Disclaimer: this meal was hosted by Cameron Mitchell Restaurants. Photos and opinions are our own.
Del Mar SoCal Kitchen| Facebook | IG: @delmarcolumbus
705 N. High St. (map it!)
Columbus, OH 43215
(614) 300-9500
Open Mon-Thurs, 4-10p; Fri, 4p-12; Sat, 10a-12a; Sun, 10a-10p (brunch served Sat & Sun, 11a-3p)
Vegetarian/vegan/gluten free? Y/N/Y
Visited: Sunday, November 3, 2019 at 12:15 p.m.
I know I’ve shared this before, but our first apartment, when moving to Columbus in 2002, was the building on the southwest corner of High and Buttles in Short North (now home to Forno).
You can insert standard remarks here about how the neighborhood has changed, but it’s especially astounding to now see a nine-story building where our parking lot once stood just south of our apartment! The building houses two Cameron Mitchell outposts: on the ground floor is Del Mar SoCal Kitchen while the top floor is Lincoln Social Rooftop.

And what a transformation it is.
When Cameron Mitchell Restaurants invited us to visit Del Mar, and as we walked in the front door we kept whispering, “This used to be our parking lot.”

Del Mar employs an open layout: the main dining room sits between the bar on the north end and the kitchen on the south. The decor borders on lavish, but it’s comfortable all the same.

Del Mar serves dinner seven days a week, and brunch on Saturdays and Sundays. The brunch menu features most of their dinner favorites, plus a smaller menu with a half dozen brunch dishes and three specialty cocktails.


I sipped on a coffee throughout our meal; the coffee and cream are served in little white ceramic mugs.

Beth enjoyed the SoCal Coffee, a blend of a local cold brew (the menu doesn’t specify whose), Amaro, Fernet, and cream. The light bitterness of Fernet and the bittersweet Amaro play nicely with the smooth coffee and cream.

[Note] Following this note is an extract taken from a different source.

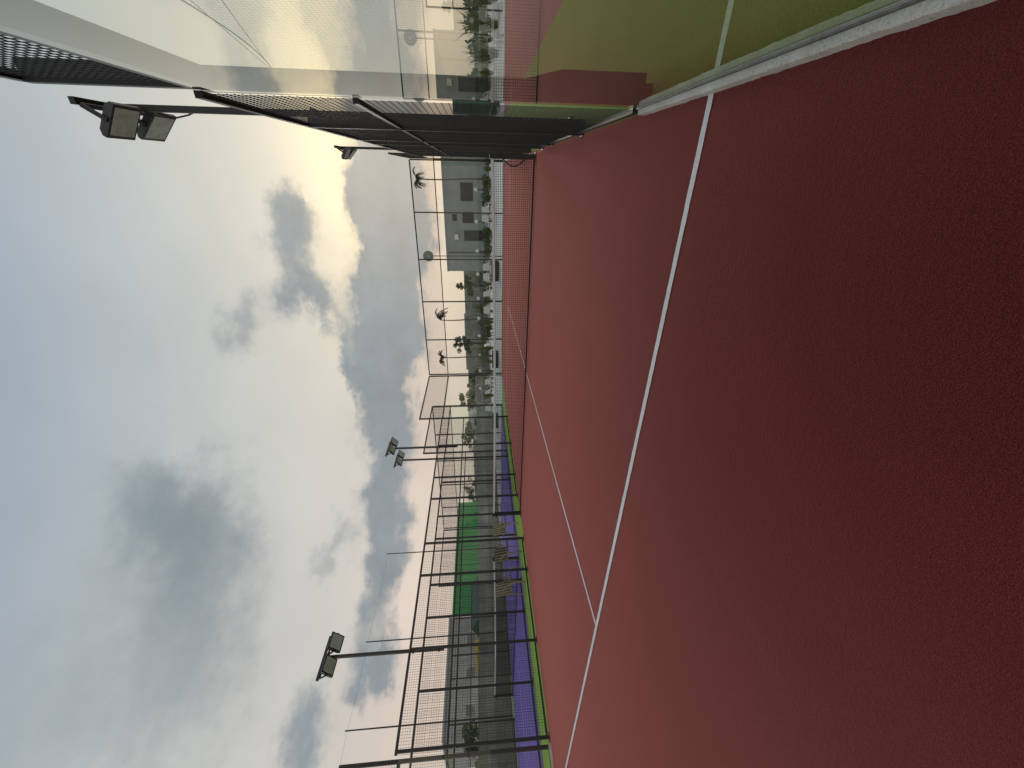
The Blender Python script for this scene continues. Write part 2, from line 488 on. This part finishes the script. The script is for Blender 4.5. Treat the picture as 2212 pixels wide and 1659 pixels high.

We picked two starters. The fried oysters arrive out of the shell and on a bed of salt. They’re light and crispy, topped with a pickled pepper relish and sitting on a lemon aioli. These were top notch. They’re three to an order, but we could have eaten a dozen each.

Our server also recommended the curry clams, which arrived in a bowl with heirloom tomatoes, a Thai coconut curry, and slices of grilled bread. Although the tomatoes felt a little out of place, the dish was rich and warming, and we found ourselves soaking up the last of the curry with the bread.

I then ordered the smoked chicken hash. I had to ask if it was similar to the hash at The Guild House, just because I wanted to try something different. There is a significant variation between the two. The Guild House’s version features sweet potatoes and a large base of sweet salsa verde; Del Mar’s includes chorizo, poblanos, and oaxaca cheese.
There’s a lot going on in this dish, and it swings from rich and sweet to spicy and warming. You’ve got the smoked chicken, which leans toward sweet, plus the chorizo with a kick, plus the creamy poached eggs and the oaxaca cheese, plus the crisp from pickled red onions and sliced peppers.


Our other choice was the lobster benedict. As you can guess, Del Mar, which means “from the sea” in Spanish, focuses heavily on seafood, and this is the one brunch dish that features it.
As far as benedicts go, it was expertly executed, from the avocado to the lobster to the poached eggs (which were a touch overdone) to the hollandaise. If you’re a fan of benedicts, you’ll find this one very pleasing, although the rich hollandaise overpowers the delicate lobster a bit.

On our way out, we stopped to watch the chef shucking oysters. Just like The Pearl down the street, Del Mar features a counter where you can watch fresh oysters being prepared by the experts.
Overall, Del Mar seems to hit that casual but upscale Southern California vibe, while serving up a well-executed brunch.